Step away from the donuts

“To be free, to be happy and fruitful, can only be attained through sacrifice of many common but overestimated things” –Robert Henri

There it is. To be free requires sacrifice. Freedom is not the choice to do anything one wishes, but the strength to make deliberate choices. When we train clients and talk nutrition many are resistant to adopt new healthier eating habits.
They don’t want to give up the freedom to eat whatever they like. They say things like “I don’t want to give up soda I don’t want to live like that!” as if I were asking them to surrender some inalienable right.
I don’t think the right to bear Mountain Dew  made it in the bill of rights.
If giving up some soda or sweets is stripping your life of the only pleasure you think it possesses its time to pause and reflect. I’m not saying we should abstain from the pleasures of the tasty. But I am saying you DO need to drop the notion that food has a bigger place in your life than it does.

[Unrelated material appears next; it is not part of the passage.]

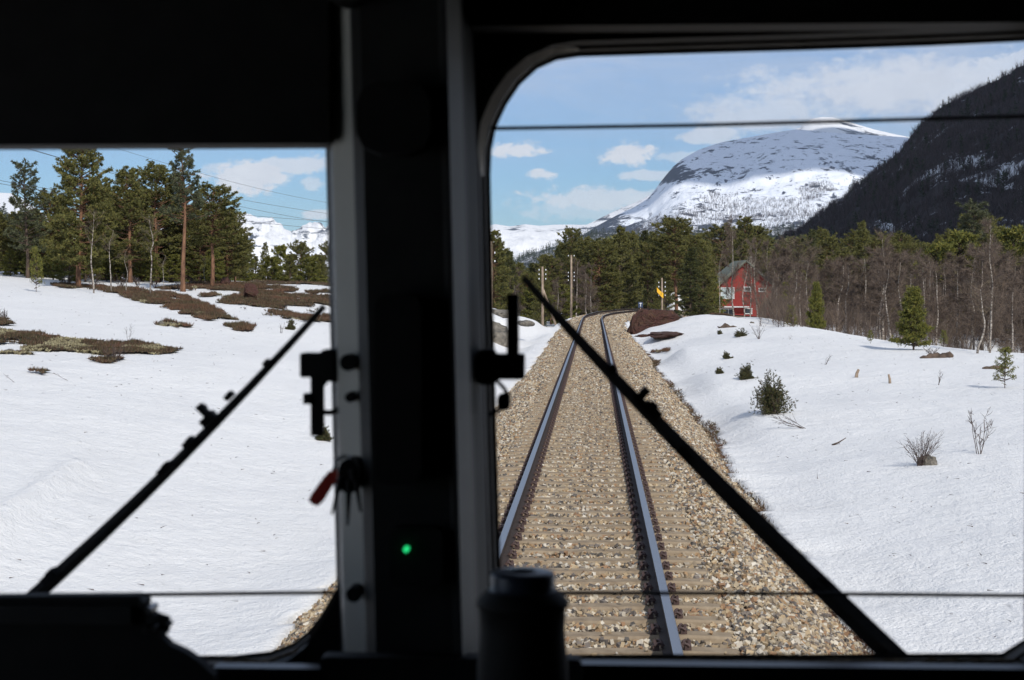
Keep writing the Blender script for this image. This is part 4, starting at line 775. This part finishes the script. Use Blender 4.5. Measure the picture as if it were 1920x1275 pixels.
p = gp(468, 563); rock('tree_stump', (p[0], p[1], p[2] + .3), (.42, .4, .42), 21, m_brown, 'ragged brown root stump on the heather rise at left', sub=4, cuts=22, cut=.5); p = gp(422, 535); rock('tree_stump', (p[0], p[1], p[2] + .15), (.3, .3, .26), 22, m_brown, 'low sawn stump above the heather at left', sub=3, cuts=16, cut=.55)

# ------------------------------------------------------------------ telegraph poles, boards
def pole(px, ptop, pbot, Y, m, label, rows, brace=False, r=.13, sides=(-1, 1)):
    a = pt(px, ptop, Y); b_ = pt(px, pbot, Y); e = empty('telegraph_pole', b_, 0, label, 'telegraph pole', 'telegraph poles along the line'); H = a[2] - b_[2]
    G().add(*tube([(0, 0, -1.2), (.02, 0, H * .5), (0, 0, H)], [r, r * .88, r * .72], 9)).build('post', m, e, True)
    for z in rows:
        for s in sides:
            g = G(); g.add(*lathe([(.0, .0), (.035, .01), (.048, .04), (.036, .07), (.044, .1), (.02, .14), (0, .15)], (s * .30, 0, H - z), 8)); g.build('insulator', m_insul, e, True)
            G().add(*tube([(0, 0, H - z - .08), (s * .3, 0, H - z - .08), (s * .3, 0, H - z)], .014, 4)).build('bracket', m_clip, e)
    if brace: G().add(*tube([(.05, 0, H * .62), (1.55, -.2, -1)], [.09, .11], 8)).build('brace', m, e, True)
    return e
pole(920, 452, 580, 120, m_wood, 'grey telegraph pole beside the snowy rock at the left edge of the right window', [.9, 1.5], r=.16, sides=(1, -1)); pole(1017, 500, 609, 150, m_wood, 'telegraph pole with a slanting brace in the snow left of the track', [.35, .75, 1.15], True); pole(1071, 478, 598, 175, m_wood, 'tall pale telegraph pole just left of the curve', [1.9, 2.3, 2.7, .15]); pole(1142, 521, 590, 215, m_post, 'reddish telegraph pole directly behind the curve', [.5, .9, 1.4]); pole(1241, 521, 600, 158, m_wood, 'pale telegraph pole carrying the yellow board above the big boulder', [.5, .9, 1.3, 1.7], r=.1)
pole(1346, 530, 620, 190, m_post, 'reddish pole with a lamp at the left corner of the red house', [.0], r=.17, sides=(-1,))
p = pt(1238, 549, 157.7); g = G(); a = [(-.32, 0, .52), (-.07, 0, .24), (.29, 0, -.04), (.29, 0, -.52), (.07, 0, -.34), (-.3, 0, .07)]; V = np.concatenate([np.array(a), np.array(a) + [0, .04, 0]]); f = [[0, 1, 5], [1, 2, 5], [2, 4, 5], [2, 3, 4]]; f = f + [[q + 6 for q in t[::-1]] for t in f] + quads([[j, 6 + j, 6 + (j + 1) % 6, (j + 1) % 6] for j in range(6)]).tolist()
yb = g.add(V, f).build('yellow_board', m_yellow); yb.location = p; tag(yb, 'tilted yellow marker board fixed on the pale pole above the boulder', 'marker board')
c = bpy.data.curves.new('arrow', 'FONT'); c.body = '1'; c.size = .36; c.extrude = .01; c.align_x = 'CENTER'
m_blk = mat('black_lettering', (.02, .02, .02)); c.materials.append(m_blk)
dg = bpy.context.evaluated_depsgraph_get; to = bpy.data.objects.new('tmp', c); C.objects.link(to); me = bpy.data.meshes.new_from_object(to.evaluated_get(dg())); bpy.data.objects.remove(to)
o = bpy.data.objects.new('numeral', me); C.objects.link(o); o.parent = yb; o.location = (.08, -.03, -.2); o.rotation_euler = (R(90), .0, 0)
p = pt(1201, 582, 150); e = empty('track_sign', p, 0, 'small dark blue trackside sign with a white letter T beside the curve', 'sign'); G().add(*tube([(0, 0, -1.2), (0, 0, .25)], .04, 6)).build('post', m_wood, e); G().add(*box((0, 0, .5), (.42, .04, .5))).build('plate', m_blue, e)
c = bpy.data.curves.new('t', 'FONT'); c.body = 'T'; c.size = .46; c.extrude = .01; c.align_x = 'CENTER'; c.materials.append(m_insul)
to = bpy.data.objects.new('tmp', c); C.objects.link(to); me = bpy.data.meshes.new_from_object(to.evaluated_get(dg())); bpy.data.objects.remove(to)
o = bpy.data.objects.new('letter', me); C.objects.link(o); o.parent = e; o.location = (0, -.035, .35); o.rotation_euler = (R(90), 0, 0)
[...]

When you gain a real sense of control of your eating. When you eat and know that the food you eat is a deliberate choice, healthy or not, you gain a new sense of power.
When you drink Mountain dew it should be because you have made the choice to, not in submission to a whim craving or peer pressure from your gluttonous co-workers.
When you order a salad, it should be because you want to be healthy, not  because you think it will give you hot-bod validation or because you have friends that read Skinny Bitch and guilt you into it.
The choice to eat healthy or not is only positive if it comes from a place of command. Put food in its place.
Food is above all else, is fuel. It isn’t much more. When you understand and internalize this you no longer submit to cravings or “special occasion” binging. You know, the birthday party, or the wedding, or 4th of july barbeque with phenomenal finger foods that beckon you to surrender your resolve to eat health on account of, ” Its a special occasion, I gotta have a burger!” Such rationalizations will hinder progress. We somehow think that the opportunity to eat junk food at social events has to happen to fully enjoy these holidays. If you want to indulge. Go ahead but don’t do it because you think its part of the “experience”.  Because these “special occasions” are not in short supply and if you eat like they are you’ll be left disappointed.